The story told by Pinker is interesting in its own right. But what does it have to do with the way we learn, or how we think about place and scale?
Here are some ideas about the link to place. Later I will come back to its implications for learning.
It was one of my doctoral students Amelia Kohm who got me into the Pinker book. She was studying bullying.
Most studies of bullying focus on the individual, on the person who bullies or the person who is bullied. A lot of good science has been applied to questions about the cause of bullying behaviour by individuals, and into interventions to address those causes. This work takes us forward, but only so far.

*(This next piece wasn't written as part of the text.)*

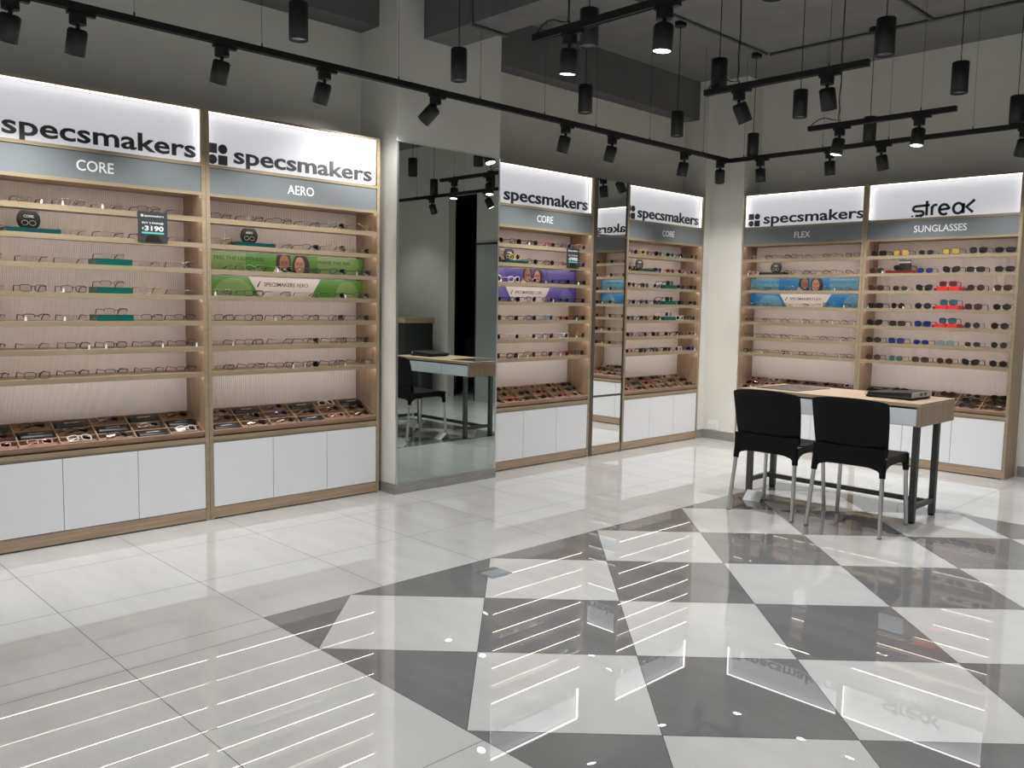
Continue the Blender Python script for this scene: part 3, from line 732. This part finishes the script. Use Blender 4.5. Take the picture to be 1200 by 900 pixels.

Amelia looked at this from another angle. Her thesis was entitled Why good people do bad things, and why bad people do good things. Her premise was that variation in bullying behaviour in any place was influenced by the context, and how the context influenced what she called the bystanders, the people who sit between the bully and bullied. In the right context they intervene, in the wrong context they don’t.
Another example. Tony Earls and Rob Sampson studies of the criminal behaviour of Chicago youth. They looked at individual trajectories of young people, finding as had others a series of factors that elevated the risk of individual young people getting into trouble, having a criminal father for example.
They also studied variation between communities in which the young people lived. The variable that stood out was collective efficacy, the extent to which citizens in a community trusted each other and felt able to intervene on behalf of fellow citizens when they saw something going wrong.
When collective efficacy is high, crime is low, even when the incidence of young people at risk of anti-social behaviour is high.
One more example. The holocaust. Other atrocities. The people that ushered fellow human beings into the gas chambers were not psychopaths. They were people like me and you. In the wrong context, we are capable of horror.